Hoy, más que nunca, debemos valorar ese legado de la democracia liberal: en el campo económico, la libre circulación de las mercancías (con la debida regulación y orientación por parte del Estado); en el campo cultural, la libre circulación de las ideas (la libertad de palabra, la libertad de expresión, la libertad de prensa, la libertad de culto, la lucha contra el fanatismo y la intolerancia); en el campo político, la libre competencia por el poder entre los partidos políticos en paridad de circunstancias y sin la intervención ni de la autoridad civil ni de la autoridad eclesiásticas para influir en la orientación del voto. Menos aún, admitir que la autoridad civil quiera inmiscuirse en los criterios establecidos por la autoridad electoral.

Un punto fundamental de la manera en que se construyó el mundo moderno es la unificación de los poderes dispersos: antes, propiamente dicho, no había una entidad integrada y compacta que pudiese imponer la paz en todo el territorio nacional (dominium) ni aplicar las leyes sobre todo los habitantes del país (imperium). Max Weber definió al Estado como “el monopolio de la violencia física legítima.” Eso es lo que debe hacer la autoridad pública en México.

Otra responsabilidad del gobernante es la de mantener unidos a los miembros de un país, no dividirlos. Para estar a tono con la temporada: “Todo reino dividido contra sí mismo es asolado, y toda ciudad o casa dividida contra sí misma no se mantiene en pie.” (Mateo 12:25). En contraste, las palabras y acciones del gobernante de México van en sentido contrario a este principio.

Immanuel Kant (1724-1804) distinguió la moralidad de la legalidad (La Metafísica de las Costumbres, Madrid, Tecnos, 2008). Dijo: de mis actos morales (internos) soy responsable frente a mi conciencia; de mis actos jurídicos (externos) soy responsable frente a los demás, es decir, frente a la autoridad pública.

Allí quedó trazada, con toda precisión, la línea que distingue al laicismo. Hasta antes de que Kant separara las dos instancias tanto la autoridad civil como la autoridad eclesiástica se inmiscuían y juzgaban las conciencias de las personas. Eso incluían castigos corporales como el confinamiento a las mazmorras, la tortura, el quemar vivos a hombres y mujeres por acusaciones sin fundamento (así procedía la Inquisición).
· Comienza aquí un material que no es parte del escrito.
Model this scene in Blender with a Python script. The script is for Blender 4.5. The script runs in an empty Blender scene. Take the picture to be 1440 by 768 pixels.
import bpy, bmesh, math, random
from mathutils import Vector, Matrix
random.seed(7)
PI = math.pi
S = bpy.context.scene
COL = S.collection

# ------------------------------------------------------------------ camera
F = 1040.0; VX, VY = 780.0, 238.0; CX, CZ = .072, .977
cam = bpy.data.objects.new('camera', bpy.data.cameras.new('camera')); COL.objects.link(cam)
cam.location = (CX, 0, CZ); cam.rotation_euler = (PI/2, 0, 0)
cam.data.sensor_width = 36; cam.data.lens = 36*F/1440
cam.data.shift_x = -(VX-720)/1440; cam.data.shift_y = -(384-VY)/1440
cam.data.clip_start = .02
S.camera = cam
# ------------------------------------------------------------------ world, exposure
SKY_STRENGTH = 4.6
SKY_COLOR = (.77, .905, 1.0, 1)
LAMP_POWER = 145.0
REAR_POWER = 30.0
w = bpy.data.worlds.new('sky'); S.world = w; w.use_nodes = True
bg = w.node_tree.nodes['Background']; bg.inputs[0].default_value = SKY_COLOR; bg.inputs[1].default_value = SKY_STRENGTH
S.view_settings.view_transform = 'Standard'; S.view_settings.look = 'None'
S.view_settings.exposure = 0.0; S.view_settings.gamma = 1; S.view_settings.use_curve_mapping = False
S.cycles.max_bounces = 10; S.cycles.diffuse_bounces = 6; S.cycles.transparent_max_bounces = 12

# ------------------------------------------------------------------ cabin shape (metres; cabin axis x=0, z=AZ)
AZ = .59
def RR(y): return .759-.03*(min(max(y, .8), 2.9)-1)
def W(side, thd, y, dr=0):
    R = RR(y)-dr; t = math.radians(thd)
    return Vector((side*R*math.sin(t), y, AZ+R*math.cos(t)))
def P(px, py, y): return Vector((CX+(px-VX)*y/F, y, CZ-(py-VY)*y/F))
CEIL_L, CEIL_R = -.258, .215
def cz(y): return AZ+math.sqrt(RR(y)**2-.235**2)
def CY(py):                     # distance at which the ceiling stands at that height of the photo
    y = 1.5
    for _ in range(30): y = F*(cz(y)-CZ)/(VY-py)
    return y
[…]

Hoy la autoridad civil debe ceñirse a sancionar las faltas contra la norma jurídica de los individuos, no a erigirse en autoridad moral; mucho menos pregonar un cierto tipo de conducta. Del mismo modo, la autoridad eclesiástica, con el consentimiento voluntario y conciente de sus fieles debe ver por las transgresiones a los preceptos de la fe, pero no imponer castigos físicos.

Regreso al principio: ¿puede haber religiosidad sin espiritualidad? La respuesta es sí. Y esa actitud fue criticada por Jesucristo llamándola fariseísmo: “¡Ay de vosotros, escribas y fariseos, hipócritas!, porque sois semejantes a sepulcros blanqueados, que por fuera lucen hermosos, pero por dentro están llenos de huesos de muertos y de toda inmundicia.” (Mateo 23:27)

La pregunta subsecuente: ¿puede haber espiritualidad sin religiosidad? La respuesta es sí. Y es la que enseñó quien hace 1988 años murió crucificado en el Calvario.